Canadians Fairly Optimistic About Prospects for National Economy

Canadians Fairly Optimistic About Prospects for National Economy
Conservatives are still preferred over Liberals to handle national finances.

Most Canadians think the country’s economy is in good shape and many expect it to improve further, a new Angus Reid Public Opinion poll has found.

In the online survey of a representative national sample of 1,007 Canadian adults, 58 per cent of respondents say the national economy is in good or very good shape. However, almost two-in-five Canadians (38%) disagree.

Six-in-ten respondents (60%) are comfortable with their current financial situation, whereas 38 per are not.

Three-in-ten (29%) Canadians say the economy will improve over the next six months, half of them (50%) expect it to remain the same, and only 15 per cent say it will decline.

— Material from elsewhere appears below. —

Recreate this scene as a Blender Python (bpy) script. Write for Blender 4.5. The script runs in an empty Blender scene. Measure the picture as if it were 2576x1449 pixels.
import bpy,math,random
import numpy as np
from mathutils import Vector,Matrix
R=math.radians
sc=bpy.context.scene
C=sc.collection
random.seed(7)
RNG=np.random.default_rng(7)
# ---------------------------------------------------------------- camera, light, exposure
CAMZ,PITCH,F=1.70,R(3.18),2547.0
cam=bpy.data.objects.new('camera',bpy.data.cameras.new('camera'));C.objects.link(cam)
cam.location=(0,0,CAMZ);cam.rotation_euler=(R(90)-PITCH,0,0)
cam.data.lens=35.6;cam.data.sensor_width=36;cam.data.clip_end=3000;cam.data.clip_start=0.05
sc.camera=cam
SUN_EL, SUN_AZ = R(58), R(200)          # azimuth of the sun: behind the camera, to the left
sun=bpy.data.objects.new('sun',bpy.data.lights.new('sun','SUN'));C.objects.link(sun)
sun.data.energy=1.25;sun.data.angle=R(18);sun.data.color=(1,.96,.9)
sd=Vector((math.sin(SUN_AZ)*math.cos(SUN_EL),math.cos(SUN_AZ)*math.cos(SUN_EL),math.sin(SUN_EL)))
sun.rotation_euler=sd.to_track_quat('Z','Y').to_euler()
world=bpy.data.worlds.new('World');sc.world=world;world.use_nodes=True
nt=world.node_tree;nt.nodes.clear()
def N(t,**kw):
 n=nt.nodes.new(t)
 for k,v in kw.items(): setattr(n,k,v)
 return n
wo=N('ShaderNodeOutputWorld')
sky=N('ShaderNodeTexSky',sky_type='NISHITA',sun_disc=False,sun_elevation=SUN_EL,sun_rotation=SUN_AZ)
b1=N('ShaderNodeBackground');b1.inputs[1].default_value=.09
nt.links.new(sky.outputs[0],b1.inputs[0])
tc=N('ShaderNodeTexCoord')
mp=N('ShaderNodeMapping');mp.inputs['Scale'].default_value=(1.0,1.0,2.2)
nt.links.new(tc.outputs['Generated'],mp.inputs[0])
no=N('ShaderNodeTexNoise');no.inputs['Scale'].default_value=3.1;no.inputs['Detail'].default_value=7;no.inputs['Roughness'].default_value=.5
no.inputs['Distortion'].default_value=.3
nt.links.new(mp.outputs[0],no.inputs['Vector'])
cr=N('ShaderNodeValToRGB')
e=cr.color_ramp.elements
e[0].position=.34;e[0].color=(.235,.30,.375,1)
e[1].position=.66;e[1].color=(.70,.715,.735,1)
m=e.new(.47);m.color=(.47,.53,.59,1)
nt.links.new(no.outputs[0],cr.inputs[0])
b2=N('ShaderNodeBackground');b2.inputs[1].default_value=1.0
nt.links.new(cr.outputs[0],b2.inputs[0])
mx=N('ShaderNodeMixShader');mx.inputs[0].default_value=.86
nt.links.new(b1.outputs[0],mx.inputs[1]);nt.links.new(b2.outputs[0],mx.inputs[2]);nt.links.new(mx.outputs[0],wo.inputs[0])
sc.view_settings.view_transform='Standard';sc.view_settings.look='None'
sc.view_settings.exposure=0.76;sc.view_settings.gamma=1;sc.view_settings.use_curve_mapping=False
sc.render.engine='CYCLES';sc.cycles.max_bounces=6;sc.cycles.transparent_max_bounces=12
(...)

Over a fifth of respondents (22%) say Canada is already out of recession and 18 per cent think it will be by the end of this year. However, 41 per cent of Canadians say the recession will not be over until 2011 or after.

Current Concerns

Compared to the Angus Reid Public Opinion Economic Panorama conducted in April, a large proportion of Canadians continue to report that they have recently worried about the safety of their investments (44%) and the threat of unemployment hitting their household (40%).

Fewer but still a significant proportion of people have recently worried about the safety of their savings (37%), their employer running into serious financial trouble (24%), or being unable to meet rent or mortgage payments (24%).

Inflation and Debt

A large majority of Canadians continue to think that gasoline (76%) and groceries (75%) will become more expensive in the next six months. Many people also foresee higher prices for real estate (52%), a new car (35%), and a new television (24%).

Respondents were asked what they would do with an allowance of $1,000. On average, they would allocate the biggest amount towards paying down debt ($385), followed by covering daily expenses ($189), savings ($180), buying big items like a car or a home renovation ($86), buying personal gifts or treats ($85), investing in mutual funds ($42), and investing in individual stocks ($34).

Political Leadership

Prime Minister Stephen Harper has the confidence of 39 per cent of Canadians to handle the economy. But 49 per cent of respondents say they do not trust him to do the right thing in this area. Liberal and Opposition Leader Michael Ignatieff has lower numbers. One-in-five Canadians (21%) trust him, but two thirds (65%) do not. Conversely, half of Canadians (49%) trust Bank of Canada Governor Mark Carney to make the right economic decisions.

The Conservative Party holds and advantage over the Liberal Party as the preferred group to rein in the national debt (37% to 24%), end the recession (37% to 19%), and control inflation (39% to 21%). Both parties are tied in the category of creating jobs (both at 32%)

Canada vs. Other Countries

Overall, respondents tend to think that the Canadian economy is in better shape than that of many other industrialized economies. Many respondents think Canada is doing better than the United States (75%), the United Kingdom (53%), France (49%), Japan (36%), Germany (36%), and Australia (24%). The only country that does not compare well with Canada is China, with 28 per cent of respondents saying Canada’s situation is worse.

The findings in Canada stand in stark contrast with the Angus Reid Public Opinion Economic Panorama conducted in the United States. The results can be accessed here.

Full Report, Detailed Tables and Methodology (PDF)

Methodology: From May 25 to May 26, 2010, Angus Reid Public Opinion conducted an online survey among 1,007 randomly selected Canadian adults who are Angus Reid Forum panelists. The margin of error—which measures sampling variability—is +/- 3.1%. The results have been statistically weighted according to the most current education, age, gender and region Census data to ensure samples representative of the entire adult population of Canada. Discrepancies in or between totals are due to rounding.